5. Camila is making a bread recipe that calls for \( 4 \frac{1}{3} \) cups of flour. She has already put in \( 1 \frac{2}{3} \) cups of flour How many more cups of flour does Camila need to add?

To find out how much more flour Camila needs, we start by subtracting the amount of flour she has already added from the total amount required. First, we'll convert the mixed numbers to improper fractions. The total flour needed is \( 4 \frac{1}{3} \), which converts to \( \frac{13}{3} \) cups (since \( 4 \times 3 + 1 = 13 \)). The flour she has added is \( 1 \frac{2}{3} \), converting to \( \frac{5}{3} \) cups (since \( 1 \times 3 + 2 = 5 \)).
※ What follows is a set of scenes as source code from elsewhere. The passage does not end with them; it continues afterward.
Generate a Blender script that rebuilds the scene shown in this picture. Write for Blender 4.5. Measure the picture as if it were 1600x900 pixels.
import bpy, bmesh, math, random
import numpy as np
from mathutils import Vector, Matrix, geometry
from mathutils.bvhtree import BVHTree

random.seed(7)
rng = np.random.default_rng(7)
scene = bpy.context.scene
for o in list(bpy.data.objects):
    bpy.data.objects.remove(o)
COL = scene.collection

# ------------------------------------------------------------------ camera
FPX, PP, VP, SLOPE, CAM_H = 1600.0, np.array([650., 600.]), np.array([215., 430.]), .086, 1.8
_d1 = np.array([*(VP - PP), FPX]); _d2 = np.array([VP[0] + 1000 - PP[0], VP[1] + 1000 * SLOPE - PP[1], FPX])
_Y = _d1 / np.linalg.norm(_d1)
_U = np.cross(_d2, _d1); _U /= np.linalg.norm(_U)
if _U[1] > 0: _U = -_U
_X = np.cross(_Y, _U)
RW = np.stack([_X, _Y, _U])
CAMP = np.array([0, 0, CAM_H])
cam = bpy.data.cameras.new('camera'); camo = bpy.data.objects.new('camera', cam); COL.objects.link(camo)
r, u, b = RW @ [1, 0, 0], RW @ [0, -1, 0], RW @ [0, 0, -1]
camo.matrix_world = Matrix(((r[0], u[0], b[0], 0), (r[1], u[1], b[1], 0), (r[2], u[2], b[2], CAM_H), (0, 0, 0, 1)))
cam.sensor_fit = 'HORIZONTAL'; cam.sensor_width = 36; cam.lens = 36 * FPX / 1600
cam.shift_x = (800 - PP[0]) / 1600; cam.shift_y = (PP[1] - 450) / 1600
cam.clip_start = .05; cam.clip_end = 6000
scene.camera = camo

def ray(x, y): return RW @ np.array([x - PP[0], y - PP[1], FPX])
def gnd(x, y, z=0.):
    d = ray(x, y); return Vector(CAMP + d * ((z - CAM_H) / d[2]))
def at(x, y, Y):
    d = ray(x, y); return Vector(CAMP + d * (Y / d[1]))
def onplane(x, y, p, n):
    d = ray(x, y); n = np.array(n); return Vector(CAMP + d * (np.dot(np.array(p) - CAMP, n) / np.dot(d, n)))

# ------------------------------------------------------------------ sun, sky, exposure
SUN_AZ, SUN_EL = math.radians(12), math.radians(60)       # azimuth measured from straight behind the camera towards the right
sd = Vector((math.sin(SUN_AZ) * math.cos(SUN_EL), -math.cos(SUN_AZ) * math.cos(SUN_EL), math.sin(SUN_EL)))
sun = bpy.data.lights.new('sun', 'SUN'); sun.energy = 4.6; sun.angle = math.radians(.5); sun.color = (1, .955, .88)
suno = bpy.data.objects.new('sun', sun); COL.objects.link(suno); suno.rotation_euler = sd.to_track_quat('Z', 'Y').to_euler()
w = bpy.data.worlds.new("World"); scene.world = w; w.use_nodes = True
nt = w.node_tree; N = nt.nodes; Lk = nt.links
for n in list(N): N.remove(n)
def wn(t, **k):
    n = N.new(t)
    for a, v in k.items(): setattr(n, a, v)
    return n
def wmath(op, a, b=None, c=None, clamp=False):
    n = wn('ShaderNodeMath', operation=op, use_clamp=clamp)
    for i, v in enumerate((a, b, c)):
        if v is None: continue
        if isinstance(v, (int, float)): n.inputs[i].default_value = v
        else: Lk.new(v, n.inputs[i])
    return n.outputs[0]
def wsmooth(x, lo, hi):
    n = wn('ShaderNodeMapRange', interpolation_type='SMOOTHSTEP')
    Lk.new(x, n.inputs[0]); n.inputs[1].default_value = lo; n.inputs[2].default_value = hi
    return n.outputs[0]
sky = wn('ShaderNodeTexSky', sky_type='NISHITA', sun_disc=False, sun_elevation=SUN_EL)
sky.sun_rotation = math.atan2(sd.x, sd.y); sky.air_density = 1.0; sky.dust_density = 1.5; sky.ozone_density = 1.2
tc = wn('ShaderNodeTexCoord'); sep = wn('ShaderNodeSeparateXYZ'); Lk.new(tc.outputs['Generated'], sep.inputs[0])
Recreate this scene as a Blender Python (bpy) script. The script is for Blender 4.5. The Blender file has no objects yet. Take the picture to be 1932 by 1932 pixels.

Now, we perform the subtraction: \[ \frac{13}{3} - \frac{5}{3} = \frac{13 - 5}{3} = \frac{8}{3}. \] The result, \( \frac{8}{3} \), can be expressed as a mixed number: \( 2 \frac{2}{3} \). So, Camila needs to add \( 2 \frac{2}{3} \) cups of flour to her mixture! To solve problems involving addition and subtraction of mixed numbers correctly, it's vital to convert them into improper fractions first. This way, calculations become straightforward with a common denominator! Keep an eye on your fractions; a little mishap could turn that fluffy bread into a flat pancake!